PROBLEM DETAILS:
Repeat the material verbatim. Images are excluded from the copy.

DATA EXTRACT:
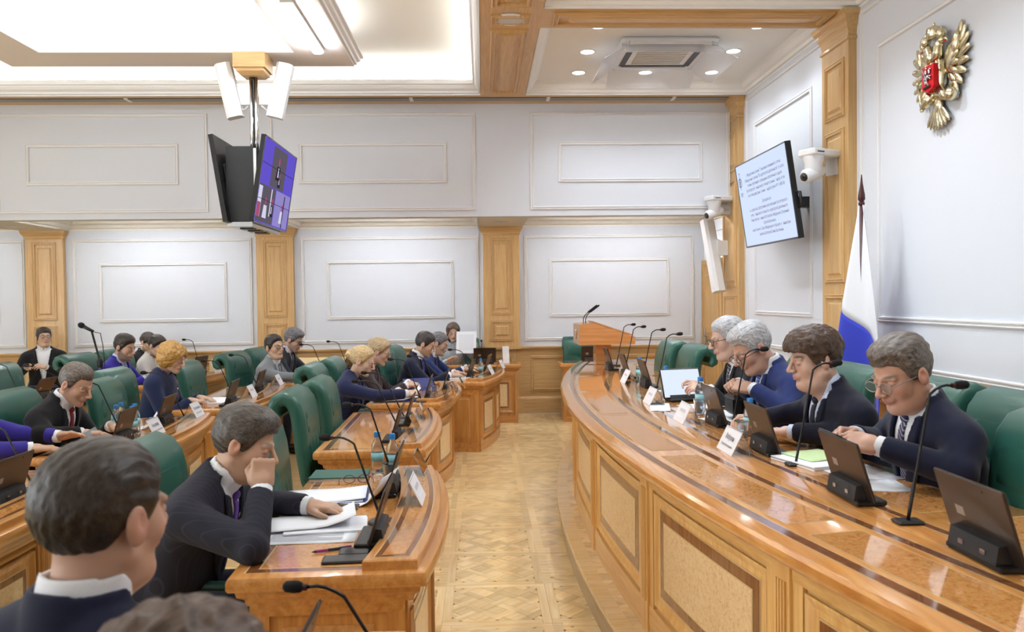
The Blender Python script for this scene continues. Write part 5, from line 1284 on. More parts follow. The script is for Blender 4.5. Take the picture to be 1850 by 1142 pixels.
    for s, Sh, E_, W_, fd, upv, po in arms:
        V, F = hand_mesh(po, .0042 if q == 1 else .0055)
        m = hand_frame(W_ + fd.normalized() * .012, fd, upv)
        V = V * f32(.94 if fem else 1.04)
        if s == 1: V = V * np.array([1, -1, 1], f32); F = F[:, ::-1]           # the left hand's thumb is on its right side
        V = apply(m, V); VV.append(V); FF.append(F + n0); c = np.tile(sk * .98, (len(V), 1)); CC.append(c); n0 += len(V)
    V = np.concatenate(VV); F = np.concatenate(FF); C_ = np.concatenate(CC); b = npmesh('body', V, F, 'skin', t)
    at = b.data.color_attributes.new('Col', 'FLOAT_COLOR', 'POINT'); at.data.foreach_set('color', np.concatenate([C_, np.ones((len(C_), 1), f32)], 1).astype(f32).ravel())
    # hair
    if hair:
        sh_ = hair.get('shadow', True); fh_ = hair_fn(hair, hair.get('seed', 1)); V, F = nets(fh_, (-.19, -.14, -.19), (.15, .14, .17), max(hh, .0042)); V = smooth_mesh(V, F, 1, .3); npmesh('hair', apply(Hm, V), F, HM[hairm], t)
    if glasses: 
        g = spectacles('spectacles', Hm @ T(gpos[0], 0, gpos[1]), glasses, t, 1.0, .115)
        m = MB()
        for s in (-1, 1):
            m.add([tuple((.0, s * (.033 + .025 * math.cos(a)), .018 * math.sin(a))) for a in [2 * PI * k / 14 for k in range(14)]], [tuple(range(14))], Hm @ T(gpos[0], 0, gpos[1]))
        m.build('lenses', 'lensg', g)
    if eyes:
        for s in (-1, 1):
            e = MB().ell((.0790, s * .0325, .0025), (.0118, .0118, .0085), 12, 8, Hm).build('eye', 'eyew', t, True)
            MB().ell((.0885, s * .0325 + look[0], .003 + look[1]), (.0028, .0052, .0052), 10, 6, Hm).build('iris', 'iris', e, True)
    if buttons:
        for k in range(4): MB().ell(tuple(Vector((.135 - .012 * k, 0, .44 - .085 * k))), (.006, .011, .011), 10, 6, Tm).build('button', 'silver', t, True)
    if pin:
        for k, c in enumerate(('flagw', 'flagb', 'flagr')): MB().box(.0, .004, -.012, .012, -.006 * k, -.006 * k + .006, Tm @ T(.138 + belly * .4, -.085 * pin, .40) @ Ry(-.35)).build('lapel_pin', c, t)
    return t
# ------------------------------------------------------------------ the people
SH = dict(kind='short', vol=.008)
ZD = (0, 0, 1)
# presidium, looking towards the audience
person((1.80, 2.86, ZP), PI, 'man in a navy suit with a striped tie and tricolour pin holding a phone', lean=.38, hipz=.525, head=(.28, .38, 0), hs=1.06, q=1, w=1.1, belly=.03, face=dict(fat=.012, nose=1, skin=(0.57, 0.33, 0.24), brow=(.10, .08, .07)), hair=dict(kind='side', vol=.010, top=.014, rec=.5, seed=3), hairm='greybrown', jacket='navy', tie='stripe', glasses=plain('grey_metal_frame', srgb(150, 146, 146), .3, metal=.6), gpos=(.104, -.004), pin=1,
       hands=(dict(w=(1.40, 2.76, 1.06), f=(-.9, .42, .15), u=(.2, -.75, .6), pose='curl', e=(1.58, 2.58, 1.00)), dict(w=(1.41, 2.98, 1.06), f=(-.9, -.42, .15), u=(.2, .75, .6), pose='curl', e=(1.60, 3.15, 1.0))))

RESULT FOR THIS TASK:
The Blender Python script for this scene continues. Write part 5, from line 1284 on. More parts follow. The script is for Blender 4.5. Take the picture to be 1850 by 1142 pixels.
    for s, Sh, E_, W_, fd, upv, po in arms:
        V, F = hand_mesh(po, .0042 if q == 1 else .0055)
        m = hand_frame(W_ + fd.normalized() * .012, fd, upv)
        V = V * f32(.94 if fem else 1.04)
        if s == 1: V = V * np.array([1, -1, 1], f32); F = F[:, ::-1]           # the left hand's thumb is on its right side
        V = apply(m, V); VV.append(V); FF.append(F + n0); c = np.tile(sk * .98, (len(V), 1)); CC.append(c); n0 += len(V)
    V = np.concatenate(VV); F = np.concatenate(FF); C_ = np.concatenate(CC); b = npmesh('body', V, F, 'skin', t)
    at = b.data.color_attributes.new('Col', 'FLOAT_COLOR', 'POINT'); at.data.foreach_set('color', np.concatenate([C_, np.ones((len(C_), 1), f32)], 1).astype(f32).ravel())
    # hair
    if hair:
        sh_ = hair.get('shadow', True); fh_ = hair_fn(hair, hair.get('seed', 1)); V, F = nets(fh_, (-.19, -.14, -.19), (.15, .14, .17), max(hh, .0042)); V = smooth_mesh(V, F, 1, .3); npmesh('hair', apply(Hm, V), F, HM[hairm], t)
    if glasses: 
        g = spectacles('spectacles', Hm @ T(gpos[0], 0, gpos[1]), glasses, t, 1.0, .115)
        m = MB()
        for s in (-1, 1):
            m.add([tuple((.0, s * (.033 + .025 * math.cos(a)), .018 * math.sin(a))) for a in [2 * PI * k / 14 for k in range(14)]], [tuple(range(14))], Hm @ T(gpos[0], 0, gpos[1]))
        m.build('lenses', 'lensg', g)
    if eyes:
        for s in (-1, 1):
            e = MB().ell((.0790, s * .0325, .0025), (.0118, .0118, .0085), 12, 8, Hm).build('eye', 'eyew', t, True)
            MB().ell((.0885, s * .0325 + look[0], .003 + look[1]), (.0028, .0052, .0052), 10, 6, Hm).build('iris', 'iris', e, True)
    if buttons:
        for k in range(4): MB().ell(tuple(Vector((.135 - .012 * k, 0, .44 - .085 * k))), (.006, .011, .011), 10, 6, Tm).build('button', 'silver', t, True)
    if pin:
        for k, c in enumerate(('flagw', 'flagb', 'flagr')): MB().box(.0, .004, -.012, .012, -.006 * k, -.006 * k + .006, Tm @ T(.138 + belly * .4, -.085 * pin, .40) @ Ry(-.35)).build('lapel_pin', c, t)
    return t
# ------------------------------------------------------------------ the people
SH = dict(kind='short', vol=.008)
ZD = (0, 0, 1)
# presidium, looking towards the audience
person((1.80, 2.86, ZP), PI, 'man in a navy suit with a striped tie and tricolour pin holding a phone', lean=.38, hipz=.525, head=(.28, .38, 0), hs=1.06, q=1, w=1.1, belly=.03, face=dict(fat=.012, nose=1, skin=(0.57, 0.33, 0.24), brow=(.10, .08, .07)), hair=dict(kind='side', vol=.010, top=.014, rec=.5, seed=3), hairm='greybrown', jacket='navy', tie='stripe', glasses=plain('grey_metal_frame', srgb(150, 146, 146), .3, metal=.6), gpos=(.104, -.004), pin=1,
       hands=(dict(w=(1.40, 2.76, 1.06), f=(-.9, .42, .15), u=(.2, -.75, .6), pose='curl', e=(1.58, 2.58, 1.00)), dict(w=(1.41, 2.98, 1.06), f=(-.9, -.42, .15), u=(.2, .75, .6), pose='curl', e=(1.60, 3.15, 1.0))))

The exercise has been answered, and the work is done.